Оратор продолжает, что он и его брат были введены Кироном во фратрию и им позволено было Диоклом совершить погребальный обряд над Кироном и таким образом Диокл молчаливо признал их претензии.
Далее он приводит юридический довод, что прямые наследники обладают большими правами, чем родственники по боковой линии. В качестве заключения он даёт сведения об имуществе и о махинациях Диокла, нрав которого он порицает и заканчивает приводя доказательства, что его следует признать виновным в прелюбодеянии.
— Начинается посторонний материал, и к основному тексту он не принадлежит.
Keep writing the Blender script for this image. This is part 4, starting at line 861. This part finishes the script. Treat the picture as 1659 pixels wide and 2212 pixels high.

§ 2 Художественные достоинства
Исей учился у Исократа и поэтому логично было бы последовать хронологическому порядку и повести речь сначала об учителе; но поскольку учитель пережил ученика на несколько лет и был активен до самой своей смерти, то обычно соображения старшинства в расчет не принимаются. Более приемлемо изучать Исея в связи не с Исократом, но с более ранними спичрайтерами, Антифонтом и Лисием. Он теснее связан с ними по своему содержанию, так как он, подобно им, главным образом практический писатель и его деловой стиль имеет больше сходства со сжатым обсуждением дела Лисием, чем с пышным «эпидиктическим» стилем автора «Панегирика».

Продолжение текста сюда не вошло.